- _What the task asks_
Will you print the material below without altering a single character?

#####

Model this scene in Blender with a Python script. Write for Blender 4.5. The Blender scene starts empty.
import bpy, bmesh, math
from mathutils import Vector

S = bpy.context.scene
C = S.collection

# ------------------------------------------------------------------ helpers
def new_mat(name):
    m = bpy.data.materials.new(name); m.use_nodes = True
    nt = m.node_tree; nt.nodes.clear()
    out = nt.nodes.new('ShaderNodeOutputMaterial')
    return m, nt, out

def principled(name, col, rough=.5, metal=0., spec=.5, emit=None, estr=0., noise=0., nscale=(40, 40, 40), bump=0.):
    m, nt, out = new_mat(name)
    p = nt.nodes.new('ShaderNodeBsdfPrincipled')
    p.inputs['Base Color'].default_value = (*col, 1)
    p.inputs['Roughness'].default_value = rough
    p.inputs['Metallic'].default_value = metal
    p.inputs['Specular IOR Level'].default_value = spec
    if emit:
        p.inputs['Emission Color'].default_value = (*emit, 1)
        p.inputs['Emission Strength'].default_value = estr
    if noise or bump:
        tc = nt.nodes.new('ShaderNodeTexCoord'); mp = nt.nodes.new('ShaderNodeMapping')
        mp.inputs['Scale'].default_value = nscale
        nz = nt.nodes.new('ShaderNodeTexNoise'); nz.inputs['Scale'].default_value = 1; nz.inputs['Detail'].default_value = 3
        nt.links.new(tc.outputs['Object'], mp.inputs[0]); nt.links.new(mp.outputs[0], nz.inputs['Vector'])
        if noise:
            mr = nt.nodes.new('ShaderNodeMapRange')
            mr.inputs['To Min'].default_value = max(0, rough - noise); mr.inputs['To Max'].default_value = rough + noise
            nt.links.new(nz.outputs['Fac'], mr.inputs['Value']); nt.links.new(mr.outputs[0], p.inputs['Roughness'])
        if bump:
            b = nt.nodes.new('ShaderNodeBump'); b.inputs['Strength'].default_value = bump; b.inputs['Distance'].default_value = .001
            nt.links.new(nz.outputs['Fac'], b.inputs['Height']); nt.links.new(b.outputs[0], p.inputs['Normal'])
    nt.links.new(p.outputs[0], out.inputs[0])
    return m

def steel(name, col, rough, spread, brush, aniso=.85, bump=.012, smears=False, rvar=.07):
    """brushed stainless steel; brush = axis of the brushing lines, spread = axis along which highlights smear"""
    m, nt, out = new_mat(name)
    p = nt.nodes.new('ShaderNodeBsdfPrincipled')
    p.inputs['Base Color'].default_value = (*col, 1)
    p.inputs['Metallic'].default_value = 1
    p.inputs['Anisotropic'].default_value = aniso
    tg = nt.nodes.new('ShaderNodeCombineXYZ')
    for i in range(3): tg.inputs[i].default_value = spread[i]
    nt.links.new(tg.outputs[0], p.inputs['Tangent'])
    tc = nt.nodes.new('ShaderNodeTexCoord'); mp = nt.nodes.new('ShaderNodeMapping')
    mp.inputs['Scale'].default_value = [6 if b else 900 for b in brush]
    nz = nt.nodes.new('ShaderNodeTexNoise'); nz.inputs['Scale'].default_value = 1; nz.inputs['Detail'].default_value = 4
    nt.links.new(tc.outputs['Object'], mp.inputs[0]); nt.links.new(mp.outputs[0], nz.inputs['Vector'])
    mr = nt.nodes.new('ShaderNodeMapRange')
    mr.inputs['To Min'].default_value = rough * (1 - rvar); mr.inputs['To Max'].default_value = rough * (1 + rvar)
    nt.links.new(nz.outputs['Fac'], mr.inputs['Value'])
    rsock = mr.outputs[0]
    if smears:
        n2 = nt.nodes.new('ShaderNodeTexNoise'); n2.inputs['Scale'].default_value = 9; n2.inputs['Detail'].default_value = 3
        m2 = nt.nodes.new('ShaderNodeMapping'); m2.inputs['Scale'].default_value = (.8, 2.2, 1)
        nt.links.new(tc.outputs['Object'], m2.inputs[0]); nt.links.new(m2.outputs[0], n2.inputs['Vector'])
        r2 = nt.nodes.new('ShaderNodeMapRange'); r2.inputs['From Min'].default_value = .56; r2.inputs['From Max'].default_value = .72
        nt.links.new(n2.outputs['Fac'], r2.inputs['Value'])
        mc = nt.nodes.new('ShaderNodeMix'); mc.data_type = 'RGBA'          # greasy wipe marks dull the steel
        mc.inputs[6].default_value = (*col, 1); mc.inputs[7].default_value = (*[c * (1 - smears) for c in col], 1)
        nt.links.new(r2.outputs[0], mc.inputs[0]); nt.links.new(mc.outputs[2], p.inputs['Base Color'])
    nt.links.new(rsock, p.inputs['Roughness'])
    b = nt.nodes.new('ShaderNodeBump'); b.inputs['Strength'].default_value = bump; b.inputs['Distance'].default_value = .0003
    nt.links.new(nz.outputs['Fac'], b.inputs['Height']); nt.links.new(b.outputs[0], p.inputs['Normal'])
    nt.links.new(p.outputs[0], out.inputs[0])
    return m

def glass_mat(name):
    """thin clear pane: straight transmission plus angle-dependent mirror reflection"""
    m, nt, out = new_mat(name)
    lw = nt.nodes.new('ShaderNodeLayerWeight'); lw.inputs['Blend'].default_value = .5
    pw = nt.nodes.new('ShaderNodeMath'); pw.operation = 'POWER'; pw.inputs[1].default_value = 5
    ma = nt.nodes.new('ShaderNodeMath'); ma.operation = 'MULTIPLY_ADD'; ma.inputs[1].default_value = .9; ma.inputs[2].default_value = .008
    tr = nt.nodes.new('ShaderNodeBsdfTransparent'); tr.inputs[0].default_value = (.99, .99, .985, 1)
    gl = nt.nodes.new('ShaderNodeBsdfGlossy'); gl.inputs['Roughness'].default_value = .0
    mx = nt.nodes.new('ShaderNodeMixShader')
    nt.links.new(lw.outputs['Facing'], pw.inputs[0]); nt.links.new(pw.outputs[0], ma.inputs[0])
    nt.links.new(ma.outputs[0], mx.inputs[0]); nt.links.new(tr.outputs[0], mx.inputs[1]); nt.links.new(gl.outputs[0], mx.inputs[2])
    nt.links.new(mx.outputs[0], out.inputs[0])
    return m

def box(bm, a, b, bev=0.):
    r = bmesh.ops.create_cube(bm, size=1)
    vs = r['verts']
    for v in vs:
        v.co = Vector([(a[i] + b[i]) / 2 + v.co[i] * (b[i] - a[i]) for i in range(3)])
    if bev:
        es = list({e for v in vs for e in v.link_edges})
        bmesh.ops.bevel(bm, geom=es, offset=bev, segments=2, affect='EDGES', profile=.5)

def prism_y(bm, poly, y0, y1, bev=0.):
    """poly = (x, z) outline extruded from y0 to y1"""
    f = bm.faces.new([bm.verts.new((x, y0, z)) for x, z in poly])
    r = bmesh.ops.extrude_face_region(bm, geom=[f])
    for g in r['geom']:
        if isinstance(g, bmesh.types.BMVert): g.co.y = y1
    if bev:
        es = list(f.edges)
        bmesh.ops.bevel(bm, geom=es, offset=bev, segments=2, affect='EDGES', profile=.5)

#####

- _Result of this exercise_
Model this scene in Blender with a Python script. Write for Blender 4.5. The Blender scene starts empty.
import bpy, bmesh, math
from mathutils import Vector

S = bpy.context.scene
C = S.collection

# ------------------------------------------------------------------ helpers
def new_mat(name):
    m = bpy.data.materials.new(name); m.use_nodes = True
    nt = m.node_tree; nt.nodes.clear()
    out = nt.nodes.new('ShaderNodeOutputMaterial')
    return m, nt, out

def principled(name, col, rough=.5, metal=0., spec=.5, emit=None, estr=0., noise=0., nscale=(40, 40, 40), bump=0.):
    m, nt, out = new_mat(name)
    p = nt.nodes.new('ShaderNodeBsdfPrincipled')
    p.inputs['Base Color'].default_value = (*col, 1)
    p.inputs['Roughness'].default_value = rough
    p.inputs['Metallic'].default_value = metal
    p.inputs['Specular IOR Level'].default_value = spec
    if emit:
        p.inputs['Emission Color'].default_value = (*emit, 1)
        p.inputs['Emission Strength'].default_value = estr
    if noise or bump:
        tc = nt.nodes.new('ShaderNodeTexCoord'); mp = nt.nodes.new('ShaderNodeMapping')
        mp.inputs['Scale'].default_value = nscale
        nz = nt.nodes.new('ShaderNodeTexNoise'); nz.inputs['Scale'].default_value = 1; nz.inputs['Detail'].default_value = 3
        nt.links.new(tc.outputs['Object'], mp.inputs[0]); nt.links.new(mp.outputs[0], nz.inputs['Vector'])
        if noise:
            mr = nt.nodes.new('ShaderNodeMapRange')
            mr.inputs['To Min'].default_value = max(0, rough - noise); mr.inputs['To Max'].default_value = rough + noise
            nt.links.new(nz.outputs['Fac'], mr.inputs['Value']); nt.links.new(mr.outputs[0], p.inputs['Roughness'])
        if bump:
            b = nt.nodes.new('ShaderNodeBump'); b.inputs['Strength'].default_value = bump; b.inputs['Distance'].default_value = .001
            nt.links.new(nz.outputs['Fac'], b.inputs['Height']); nt.links.new(b.outputs[0], p.inputs['Normal'])
    nt.links.new(p.outputs[0], out.inputs[0])
    return m

def steel(name, col, rough, spread, brush, aniso=.85, bump=.012, smears=False, rvar=.07):
    """brushed stainless steel; brush = axis of the brushing lines, spread = axis along which highlights smear"""
    m, nt, out = new_mat(name)
    p = nt.nodes.new('ShaderNodeBsdfPrincipled')
    p.inputs['Base Color'].default_value = (*col, 1)
    p.inputs['Metallic'].default_value = 1
    p.inputs['Anisotropic'].default_value = aniso
    tg = nt.nodes.new('ShaderNodeCombineXYZ')
    for i in range(3): tg.inputs[i].default_value = spread[i]
    nt.links.new(tg.outputs[0], p.inputs['Tangent'])
    tc = nt.nodes.new('ShaderNodeTexCoord'); mp = nt.nodes.new('ShaderNodeMapping')
    mp.inputs['Scale'].default_value = [6 if b else 900 for b in brush]
    nz = nt.nodes.new('ShaderNodeTexNoise'); nz.inputs['Scale'].default_value = 1; nz.inputs['Detail'].default_value = 4
    nt.links.new(tc.outputs['Object'], mp.inputs[0]); nt.links.new(mp.outputs[0], nz.inputs['Vector'])
    mr = nt.nodes.new('ShaderNodeMapRange')
    mr.inputs['To Min'].default_value = rough * (1 - rvar); mr.inputs['To Max'].default_value = rough * (1 + rvar)
    nt.links.new(nz.outputs['Fac'], mr.inputs['Value'])
    rsock = mr.outputs[0]
    if smears:
        n2 = nt.nodes.new('ShaderNodeTexNoise'); n2.inputs['Scale'].default_value = 9; n2.inputs['Detail'].default_value = 3
        m2 = nt.nodes.new('ShaderNodeMapping'); m2.inputs['Scale'].default_value = (.8, 2.2, 1)
        nt.links.new(tc.outputs['Object'], m2.inputs[0]); nt.links.new(m2.outputs[0], n2.inputs['Vector'])
        r2 = nt.nodes.new('ShaderNodeMapRange'); r2.inputs['From Min'].default_value = .56; r2.inputs['From Max'].default_value = .72
        nt.links.new(n2.outputs['Fac'], r2.inputs['Value'])
        mc = nt.nodes.new('ShaderNodeMix'); mc.data_type = 'RGBA'          # greasy wipe marks dull the steel
        mc.inputs[6].default_value = (*col, 1); mc.inputs[7].default_value = (*[c * (1 - smears) for c in col], 1)
        nt.links.new(r2.outputs[0], mc.inputs[0]); nt.links.new(mc.outputs[2], p.inputs['Base Color'])
    nt.links.new(rsock, p.inputs['Roughness'])
    b = nt.nodes.new('ShaderNodeBump'); b.inputs['Strength'].default_value = bump; b.inputs['Distance'].default_value = .0003
    nt.links.new(nz.outputs['Fac'], b.inputs['Height']); nt.links.new(b.outputs[0], p.inputs['Normal'])
    nt.links.new(p.outputs[0], out.inputs[0])
    return m

def glass_mat(name):
    """thin clear pane: straight transmission plus angle-dependent mirror reflection"""
    m, nt, out = new_mat(name)
    lw = nt.nodes.new('ShaderNodeLayerWeight'); lw.inputs['Blend'].default_value = .5
    pw = nt.nodes.new('ShaderNodeMath'); pw.operation = 'POWER'; pw.inputs[1].default_value = 5
    ma = nt.nodes.new('ShaderNodeMath'); ma.operation = 'MULTIPLY_ADD'; ma.inputs[1].default_value = .9; ma.inputs[2].default_value = .008
    tr = nt.nodes.new('ShaderNodeBsdfTransparent'); tr.inputs[0].default_value = (.99, .99, .985, 1)
    gl = nt.nodes.new('ShaderNodeBsdfGlossy'); gl.inputs['Roughness'].default_value = .0
    mx = nt.nodes.new('ShaderNodeMixShader')
    nt.links.new(lw.outputs['Facing'], pw.inputs[0]); nt.links.new(pw.outputs[0], ma.inputs[0])
    nt.links.new(ma.outputs[0], mx.inputs[0]); nt.links.new(tr.outputs[0], mx.inputs[1]); nt.links.new(gl.outputs[0], mx.inputs[2])
    nt.links.new(mx.outputs[0], out.inputs[0])
    return m

def box(bm, a, b, bev=0.):
    r = bmesh.ops.create_cube(bm, size=1)
    vs = r['verts']
    for v in vs:
        v.co = Vector([(a[i] + b[i]) / 2 + v.co[i] * (b[i] - a[i]) for i in range(3)])
    if bev:
        es = list({e for v in vs for e in v.link_edges})
        bmesh.ops.bevel(bm, geom=es, offset=bev, segments=2, affect='EDGES', profile=.5)

def prism_y(bm, poly, y0, y1, bev=0.):
    """poly = (x, z) outline extruded from y0 to y1"""
    f = bm.faces.new([bm.verts.new((x, y0, z)) for x, z in poly])
    r = bmesh.ops.extrude_face_region(bm, geom=[f])
    for g in r['geom']:
        if isinstance(g, bmesh.types.BMVert): g.co.y = y1
    if bev:
        es = list(f.edges)
        bmesh.ops.bevel(bm, geom=es, offset=bev, segments=2, affect='EDGES', profile=.5)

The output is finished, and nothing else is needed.